Gelelim Karşıyaka'ya... Orada da durum pek farklı değil. 2010-2011 sezonunda içeride 23, dışarıda 18 puan almış. Bir sonraki sezon da yine 5 puanlık bir avantaj var; 22-17. 2012-2013'te evinde 24, dışarıda 23 puan çıkarmış. Yani sezonlar ilerledikçe iç saha avantajının azaldığını görüyoruz. Ve geçen sezon bu durum şaşırtıcı bir tabloyla gün yüzüne çıkıyor. İç sahada 21, dış sahada ise 28 puan. Bu sezon da neredeyse eşit gidiyor. 18 haftalık süreçte 14-12'lik bir durum hakim. Evet, bu sağlamanın içine bir çok etkeni katmak mümkün. Cezalar, boş tribünler, yetersiz kadrolar, mali sıkıntılar, taraftar tepkisi ve daha birçok arka plan. Bu durum sadece iki kulübümüz için de geçerli değil. Diğerlerinin de sıkıntıları hemen hemen aynı.
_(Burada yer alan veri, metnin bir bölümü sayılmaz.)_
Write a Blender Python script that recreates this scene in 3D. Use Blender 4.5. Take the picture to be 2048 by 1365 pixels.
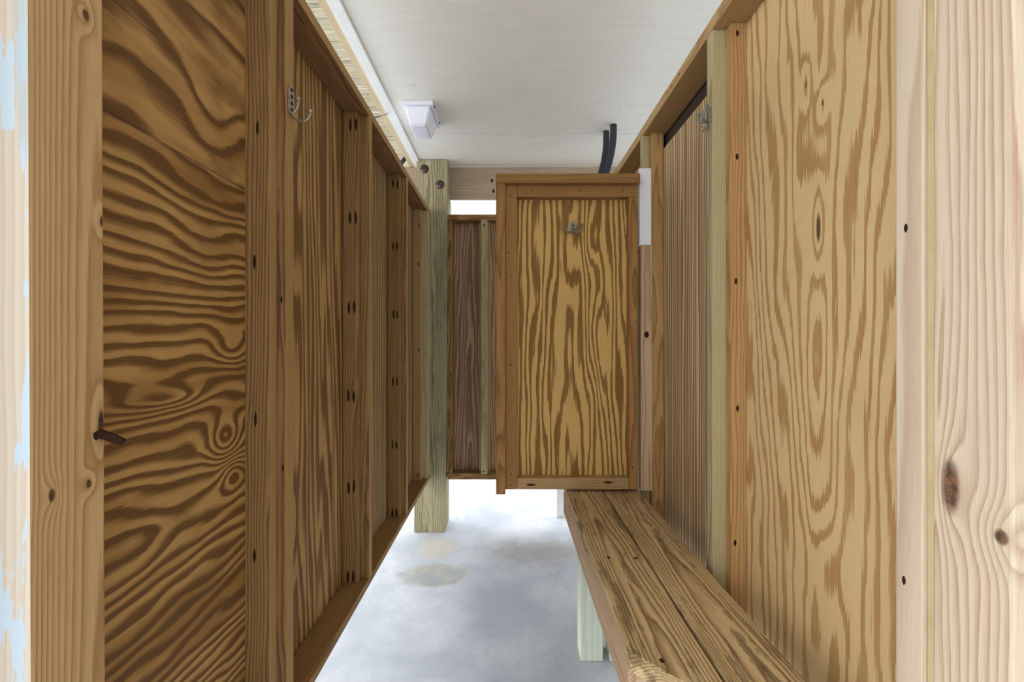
import bpy, bmesh, math, random
from mathutils import Vector

for o in list(bpy.data.objects): bpy.data.objects.remove(o)
SC = bpy.context.scene
COL = SC.collection
F = 900.0            # focal length in pixels of the 2048 px wide frame
CH = 1.255           # eye height above the slab
VX, VY = 1015.0, 682.0

# ------------------------------------------------------------------ camera
cd = bpy.data.cameras.new('camera')
cam = bpy.data.objects.new('camera', cd); COL.objects.link(cam)
cam.location = (0, 0, CH); cam.rotation_euler = (math.pi/2, 0, 0)
cd.sensor_width = 36; cd.lens = F/2048*36
cd.shift_x = (1024-VX)/2048; cd.clip_start = .02
SC.camera = cam

# ------------------------------------------------------------------ light and exposure
SC.view_settings.view_transform = 'Standard'
SC.view_settings.look = 'None'
SC.view_settings.gamma = 1
SC.view_settings.use_curve_mapping = False
SC.view_settings.exposure = 1.72
W = bpy.data.worlds.new('overcast'); SC.world = W; W.use_nodes = True
wn = W.node_tree.nodes; wl = W.node_tree.links
bg = wn['Background']; bg.inputs[0].default_value = (.93, .965, 1.0, 1)
# overcast sky, brightest towards the open side on the left and the far end, dimmer behind the eye
_tc = wn.new('ShaderNodeTexCoord'); _dp = wn.new('ShaderNodeVectorMath'); _dp.operation = 'DOT_PRODUCT'
wl.new(_tc.outputs['Generated'], _dp.inputs[0]); _dp.inputs[1].default_value = (-.68, .68, .12)
_mr = wn.new('ShaderNodeMapRange'); _mr.interpolation_type = 'SMOOTHSTEP'
wl.new(_dp.outputs['Value'], _mr.inputs[0])
_mr.inputs[1].default_value = -.9; _mr.inputs[2].default_value = .9; _mr.inputs[3].default_value = .36; _mr.inputs[4].default_value = 1.75
wl.new(_mr.outputs[0], bg.inputs[1])

def WD(c):
    """timber colours: a little less saturated and yellower than first guessed"""
    r_, g_, b_ = c[:3]; l = .3*r_+.6*g_+.1*b_; k = .98
    r_, g_, b_ = [l+(q-l)*k for q in (r_, g_, b_)]
    return (max(r_*.98, 0), max(g_*1.02, 0), max(b_*.96, .002), 1)
def C(r, g, b):
    f = lambda c: (c/255/12.92) if c/255 <= .04045 else ((c/255+.055)/1.055)**2.4
    return (f(r), f(g), f(b), 1)

# ------------------------------------------------------------------ node helper
class G:
    def __init__(s, name, rough=.75, spec=.3):
        s.m = bpy.data.materials.new(name); s.m.use_nodes = True
        s.t = s.m.node_tree; s.n = s.t.nodes; s.l = s.t.links
        s.b = s.n['Principled BSDF']; s.b.inputs['Roughness'].default_value = rough
        s.b.inputs['Specular IOR Level'].default_value = spec
    def put(s, sock, v):
        if isinstance(v, bpy.types.NodeSocket): s.l.new(v, sock)
        elif isinstance(v, (tuple, list)) and len(v) == 3 and sock.type == 'RGBA': sock.default_value = (*v, 1)
        else: sock.default_value = v
    def ma(s, op, a, b=0.0, c=None, clamp=False):
        x = s.n.new('ShaderNodeMath'); x.operation = op; x.use_clamp = clamp
        s.put(x.inputs[0], a); s.put(x.inputs[1], b)
        if c is not None: s.put(x.inputs[2], c)
        return x.outputs[0]
    def add(s, a, b): return s.ma('ADD', a, b)
    def mul(s, a, b): return s.ma('MULTIPLY', a, b)
    def sub(s, a, b): return s.ma('SUBTRACT', a, b)
    def comb(s, x, y, z):
        n = s.n.new('ShaderNodeCombineXYZ')
        for i, v in enumerate((x, y, z)): s.put(n.inputs[i], v)
        return n.outputs[0]
    def gc(s, attr='gc'):
        a = s.n.new('ShaderNodeAttribute'); a.attribute_name = attr
        p = s.n.new('ShaderNodeSeparateXYZ'); s.l.new(a.outputs['Vector'], p.inputs[0])
        return p.outputs[0], p.outputs[1], p.outputs[2]
    def noise(s, vec, scale=1, detail=2, rough=.5, dist=0):
        n = s.n.new('ShaderNodeTexNoise'); s.put(n.inputs['Vector'], vec)
        n.inputs['Scale'].default_value = scale; n.inputs['Detail'].default_value = detail
        n.inputs['Roughness'].default_value = rough; n.inputs['Distortion'].default_value = dist
        return n.outputs[0]
    def ramp(s, f, stops):
        r = s.n.new('ShaderNodeValToRGB'); e = r.color_ramp.elements
        e[0].position, e[0].color = stops[0][0], stops[0][1]
        e[1].position, e[1].color = stops[-1][0], stops[-1][1]
        for p, c in stops[1:-1]:
            q = e.new(p); q.color = c
        s.put(r.inputs[0], f); return r.outputs[0]
    def step(s, f, a, b):
        r = s.n.new('ShaderNodeMapRange'); r.interpolation_type = 'SMOOTHSTEP'
        s.put(r.inputs[0], f); r.inputs[1].default_value = a; r.inputs[2].default_value = b
        return r.outputs[0]
    def mix(s, f, a, b, mode='MIX'):
        x = s.n.new('ShaderNodeMix'); x.data_type = 'RGBA'; x.blend_type = mode
        s.put(x.inputs[0], f); s.put(x.inputs[6], a); s.put(x.inputs[7], b)
        return x.outputs[2]
    def out(s, col, height=None, strength=.2, dist=.002, rough=None):
        s.put(s.b.inputs['Base Color'], col)
        if rough is not None: s.put(s.b.inputs['Roughness'], rough)
        if height is not None:
            b = s.n.new('ShaderNodeBump'); b.inputs['Strength'].default_value = strength
            b.inputs['Distance'].default_value = dist
            s.l.new(height, b.inputs['Height']); s.l.new(b.outputs[0], s.b.inputs['Normal'])
        return s.m

def knot_terms(g, u, v, field, knots):
    """knots: (u, v, ru, rv, amp, core) bend the grain; core 0..1 gives a dark heart"""
    core = None
    for (ku, kv, ru, rv, amp, cr) in knots:
        du = g.mul(g.sub(u, ku), 1/ru); dv = g.mul(g.sub(v, kv), 1/rv)
        r2 = g.add(g.mul(du, du), g.mul(dv, dv))
        e = g.ma('POWER', 2.71828, g.mul(r2, -1))
        field = g.add(field, g.mul(e, amp))
        if cr > 0:
            m = g.step(r2, (.42*cr)**2*1.5, (.22*cr)**2)
            core = m if core is None else g.ma('MAXIMUM', core, m)
    return field, core

def board_mat(name, light, dark, freq=120, cu=.02, cw=-.03, warp=1.0, knots=(), tint=None, tintamt=.0, contrast=.9, rough=.78, blotch=.35, knotcol=C(60, 32, 18), vs=.9, mildew=0):
    """sawn lumber: growth rings round a pith lying outside the board"""
    g = G(name, rough); u, w, v = g.gc(); light = WD(light); dark = WD(dark)
    lo = g.noise(g.comb(g.mul(u, 9), g.mul(w, 9), g.mul(v, 1.3)), 1, 2)
    lo2 = g.noise(g.comb(g.mul(u, 30), g.mul(w, 30), g.mul(v, 5)), 1, 2)
    du = g.sub(u, g.add(cu, g.mul(g.sub(lo, .5), .05*warp))); dw = g.sub(w, cw)
    r = g.ma('SQRT', g.add(g.mul(du, du), g.mul(dw, dw)))
    f = g.mul(r, freq); f = g.add(f, g.mul(lo2, 1.1*warp)); f = g.add(f, g.mul(v, vs))
    f, core = knot_terms(g, u, v, f, knots)
    fib = g.noise(g.comb(g.mul(u, 700), g.mul(w, 700), g.mul(v, 14)), 1, 3, .6)
    f = g.add(f, g.mul(g.sub(fib, .5), .35))
    t = g.ma('FRACT', f)
    band = g.ramp(t, [(0, (0, 0, 0, 1)), (.35, (.12, .12, .12, 1)), (.74, (.7, .7, .7, 1)), (.86, (1, 1, 1, 1)), (1, (0, 0, 0, 1))])
    amt = g.mul(band, g.add(contrast*.55, g.mul(g.noise(g.comb(g.mul(u, 25), g.mul(w, 25), g.mul(v, 2)), 1, 2), contrast*.75)))
    c = g.mix(amt, light, dark)
    bl = g.noise(g.comb(g.mul(u, 14), g.mul(w, 14), g.mul(v, 3.2)), 1, 4, .6)
    c = g.mix(g.mul(g.step(bl, .45, .75), blotch), c, dark)
    if tint: c = g.mix(g.mul(g.step(g.noise(g.comb(g.mul(u, 6), g.mul(w, 6), g.mul(v, 1.1)), 1.3, 3), .35, .65), tintamt), c, tint)
    c = g.mix(g.mul(g.step(fib, .5, .75), .28), c, (dark[0]*.75, dark[1]*.75, dark[2]*.75, 1))
    if mildew:
        mn = g.noise(g.comb(g.mul(u, 34), g.mul(w, 20), g.mul(v, 5)), 1, 6, .72, .3)
        mk = g.mul(g.step(g.add(mn, g.mul(lo, .35)), .70, .735), mildew)
        c = g.mix(mk, c, (dark[0]*.62, dark[1]*.66, dark[2]*.75, 1))
        pn = g.noise(g.comb(g.mul(u, 22), g.mul(w, 20), g.mul(v, 2.4)), 1.3, 4, .6)
        c = g.mix(g.mul(g.step(pn, .56, .66), .55), c, (min(1, light[0]*1.12), min(1, light[1]*1.14), min(1, light[2]*1.2), 1))
    if core is not None: c = g.mix(g.mul(core, .92), c, g.mix(g.step(g.noise(g.comb(u, w, v), 70, 4, .6, 1.0), .38, .6), (knotcol[0]*.35, knotcol[1]*.35, knotcol[2]*.4, 1), (knotcol[0]*2.2, knotcol[1]*2.2, knotcol[2]*2, 1)))
    return g.out(c, g.add(g.mul(band, -.5), g.mul(fib, .6)), .28, .0016)

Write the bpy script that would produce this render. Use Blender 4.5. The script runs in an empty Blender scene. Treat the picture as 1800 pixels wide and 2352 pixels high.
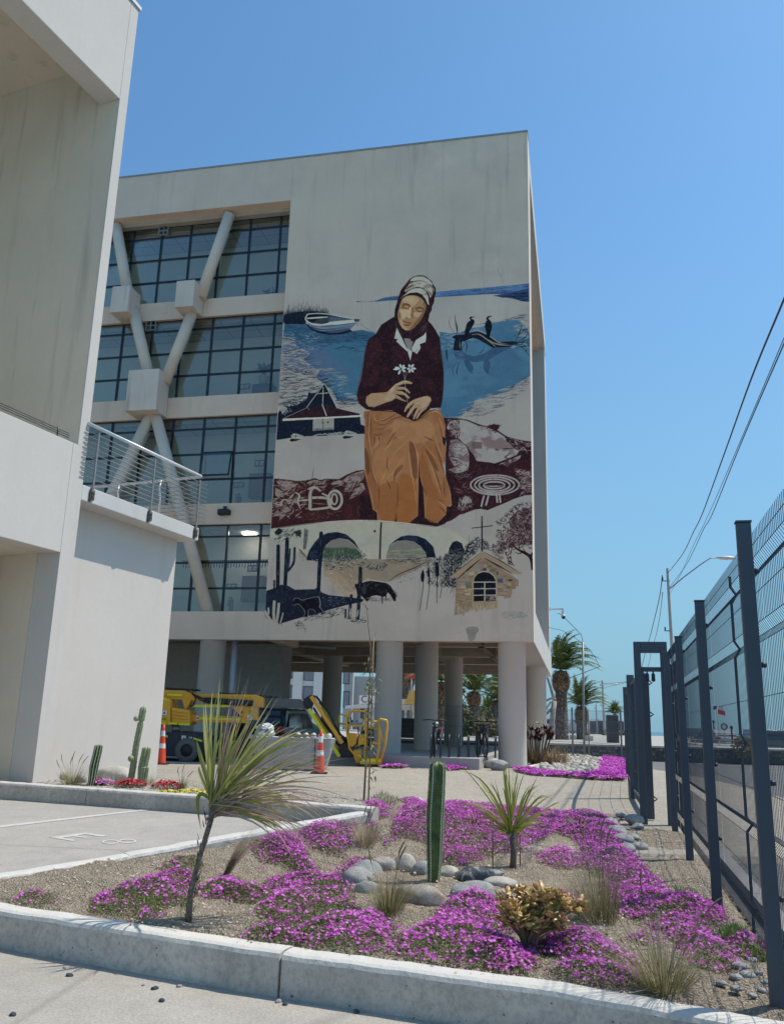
import bpy, math, random
import numpy as np
from mathutils import Vector, Matrix
random.seed(7); rng = np.random.default_rng(11)
S = bpy.context.scene
COL = S.collection
FL = 1968.0; PITCH = math.radians(13.93); ROLL = math.radians(1.575); CAMZ = 1.15
_f = np.array([0, math.cos(PITCH), math.sin(PITCH)]); _r0 = np.array([1.0, 0, 0]); _u0 = np.cross(_r0, _f)
_rr = math.cos(ROLL)*_r0 + math.sin(ROLL)*_u0; _uu = -math.sin(ROLL)*_r0 + math.cos(ROLL)*_u0
CAMP = np.array([0, 0, CAMZ])
cam_d = bpy.data.cameras.new('camera'); cam = bpy.data.objects.new('camera', cam_d); COL.objects.link(cam)
cam.matrix_world = Matrix(((_rr[0], _uu[0], -_f[0], 0), (_rr[1], _uu[1], -_f[1], 0), (_rr[2], _uu[2], -_f[2], CAMZ), (0, 0, 0, 1)))
cam_d.sensor_fit = 'VERTICAL'; cam_d.sensor_height = 32.0; cam_d.lens = FL/2352*32.0
cam_d.clip_start = 0.05; cam_d.clip_end = 9000
S.camera = cam
SUN = Vector((.481, .137, .85)).normalized()
W = bpy.data.worlds.new('World'); S.world = W; W.use_nodes = True
nt = W.node_tree; bg = nt.nodes['Background']
sky = nt.nodes.new('ShaderNodeTexSky'); sky.sky_type = 'NISHITA'; sky.sun_disc = False
sky.sun_elevation = math.asin(SUN.z); sky.sun_rotation = math.atan2(SUN.x, SUN.y)
sky.altitude = 0; sky.air_density = 1.0; sky.dust_density = 0.7; sky.ozone_density = 2.5
bg.inputs[1].default_value = 0.10
_tc = nt.nodes.new('ShaderNodeTexCoord'); _sx = nt.nodes.new('ShaderNodeSeparateXYZ'); nt.links.new(_tc.outputs['Generated'], _sx.inputs[0])
_rp = nt.nodes.new('ShaderNodeValToRGB'); nt.links.new(_sx.outputs[2], _rp.inputs[0]); _e = _rp.color_ramp.elements
_e[0].position = 0.0; _e[0].color = (.95, .95, .95, 1); _e[1].position = .55; _e[1].color = (0, 0, 0, 1); _m = _e.new(.18); _m.color = (.62, .62, .62, 1)
_t = nt.nodes.new('ShaderNodeMix'); _t.data_type = 'RGBA'; _t.blend_type = 'MULTIPLY'; _t.inputs[0].default_value = 1; nt.links.new(sky.outputs[0], _t.inputs[6]); _t.inputs[7].default_value = (.90, 1.30, 1.42, 1)
_h = nt.nodes.new('ShaderNodeMix'); _h.data_type = 'RGBA'; nt.links.new(_rp.outputs[0], _h.inputs[0]); nt.links.new(_t.outputs[2], _h.inputs[6]); _h.inputs[7].default_value = (1.85, 3.5, 4.6, 1)
nt.links.new(_h.outputs[2], bg.inputs[0])
sd = bpy.data.lights.new('sun', 'SUN'); sd.energy = 3.3; sd.angle = math.radians(.53); sd.color = (1, .93, .83)
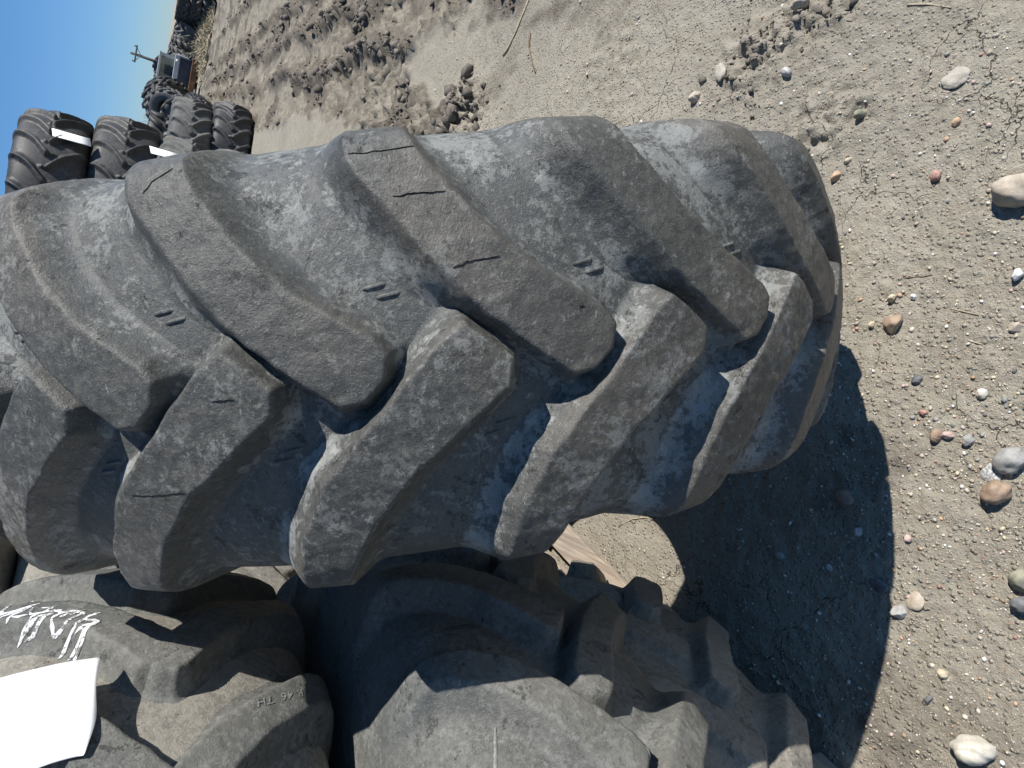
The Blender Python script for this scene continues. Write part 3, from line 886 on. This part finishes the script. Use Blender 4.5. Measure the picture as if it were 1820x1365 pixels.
# paper label wrapped over the top tyre
def paper():
    az = np.linspace(-13.2, -24.0, 26); zz = np.linspace(1.408, 1.56, 20)
    V = []
    for i, a in enumerate(az):
        for j, z in enumerate(zz):
            u, v = i / 25, j / 19
            a2 = a + (0.35 * math.sin(5 * v + 1) if i == 25 else 0)
            z2 = z + (0.0035 * math.sin(7 * u) + (0.006 * u * u) if j == 0 else 0)
            _, r = prof(TS, np.array([z2 - 1.33]))
            r = float(r[0]) + 0.005 + 0.003 * math.sin(3 * u * PI) * (1 - v) + 0.0012 * math.sin(9 * u + 4 * v)
            V.append((-1.33 + r * math.cos(math.radians(a2)), 1.25 + r * math.sin(math.radians(a2)), z2))
    F = [(i * 20 + j, (i + 1) * 20 + j, (i + 1) * 20 + j + 1, i * 20 + j + 1) for i in range(25) for j in range(19)]
    me = mesh_np('paper_label', np.array(V), np.array(F), M['paper'], True)
    o = bpy.data.objects.new('paper_label', me); link(o); o.parent = p3; o.matrix_parent_inverse = p3.matrix_world.inverted()
    m = o.modifiers.new('solid', 'SOLIDIFY'); m.thickness = 0.0006
    o['label'] = 'blank white paper label stuck round the tread'
paper()

def wrapped_text(txt, az0, z0, height, parent, bvh, mat, cx, cy, along=1):
    cu = bpy.data.curves.new('lettering', 'FONT'); cu.body = txt; cu.size = 1.0; cu.offset = 0.012
    t = bpy.data.objects.new('tmp_text', cu); link(t)
    bpy.context.view_layer.update()
    me = bpy.data.meshes.new_from_object(t.evaluated_get(bpy.context.evaluated_depsgraph_get()))
    bpy.data.objects.remove(t)
    for v in me.vertices:
        x, y = v.co.x * height, v.co.y * height
        az = az0 - math.degrees(y / 0.86)
        h, nn = on_flat(bvh, cx, cy, az - math.degrees(x * 0.35 / 0.86), z0 + x, 0.0012)
        if h is None: h = Vector((cx + .9 * math.cos(math.radians(az)), cy + .9 * math.sin(math.radians(az)), z0 + x))
        v.co = h
    me.materials.clear(); me.materials.append(mat)
    o = bpy.data.objects.new('lettering', me); link(o); o.parent = parent; o.matrix_parent_inverse = parent.matrix_world.inverted()
    return o
wrapped_text('R 46  TH', -18.0, 1.135, 0.020, p3, bvh3, M['emboss'], -1.33, 1.25)

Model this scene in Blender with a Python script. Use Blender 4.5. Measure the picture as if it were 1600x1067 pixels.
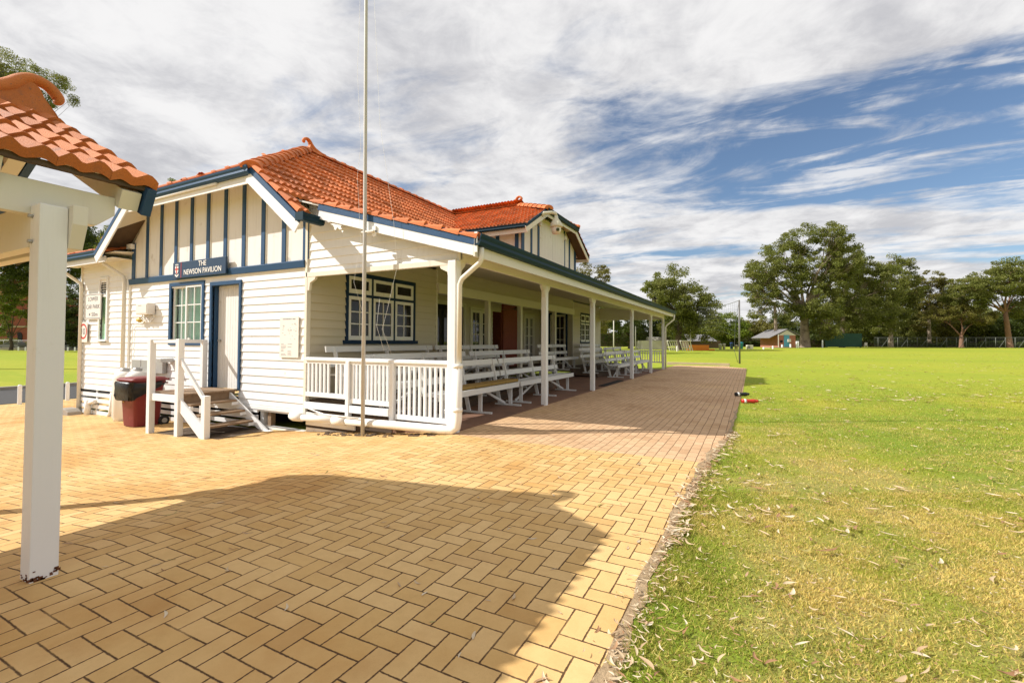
import bpy, bmesh, math, random
import numpy as np
from mathutils import Vector, Matrix
R = math.radians
scene = bpy.context.scene
COL = scene.collection
for _o in list(bpy.data.objects):
    bpy.data.objects.remove(_o)

# ------------------------------------------------------------ camera, world, sun, exposure
YAW, PITCH, ROLL = R(27.159), R(1.3787), R(0.247)
cam_d = bpy.data.cameras.new('camera'); cam_d.lens = 36 * 725.76 / 1600; cam_d.sensor_width = 36
cam_d.shift_y = -0.0105; cam_d.clip_start = 0.05; cam_d.clip_end = 9000
cam = bpy.data.objects.new('camera', cam_d); COL.objects.link(cam)
cam.matrix_world = (Matrix.Translation((0, 0, 1.4)) @ Matrix.Rotation(YAW, 4, 'Z')
                    @ Matrix.Rotation(math.pi / 2 + PITCH, 4, 'X') @ Matrix.Rotation(ROLL, 4, 'Z'))
scene.camera = cam
SUN_EL = R(38.1); SHX, SHY = 1.09, 0.66            # ground shadow offset per metre of height
SUN_AZ = math.atan2(-SHX, -SHY)                     # clockwise from +Y
sd = bpy.data.lights.new('sun', 'SUN'); sd.energy = 3.8; sd.angle = R(0.55); sd.color = (1.0, 0.97, 0.918)
sun = bpy.data.objects.new('sun', sd); COL.objects.link(sun)
sun.rotation_euler = Vector((SHX, SHY, -1)).to_track_quat('-Z', 'Y').to_euler()
sun.location = (-20, -20, 30)
scene.view_settings.view_transform = 'Standard'; scene.view_settings.look = 'None'
scene.view_settings.exposure = 0.68; scene.view_settings.gamma = 1.0
scene.cycles.max_bounces = 6; scene.cycles.transparent_max_bounces = 8
scene.cycles.use_denoising = True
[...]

Yani eskiden teknik direktör ve futbolcu demeçlerinin arasına sıkışan "İç saha avantajımızı kullanıp bu maçtan üç puanla ayrılmayı planlıyoruz" ifadesi tarihe karışmak üzere.
Geçen sezon da değinmiştim bu yaşananlara. Hatta "Henüz ilkokul sıralarındayken öğrenmiştik iç saha avantajının ne demek olduğunu. Yalan yok, kapımızın önünde top teperken daha bir kendimizden emin oynardık" diye başlamıştım yazıya. Geçen süreçte pek birşey değişmedi. Geçen hafta da dedik ya, Ege adına puan sıralamalarına bakarak anlamak mümkün olanı biteni. Maziyle şimdiki zaman arasında hedef açısından bir fark yok aslında. Duncan Jones'un yönettiği Source Code'taki replik gibi. "Rüya aynı ama olanlar farklı" Ve bu gidişat düzeltilmezse "başarı" kelimesi sadece İzmir'in futbol tarihini anlatan kitaplarda bulunacak. İyi haftalar...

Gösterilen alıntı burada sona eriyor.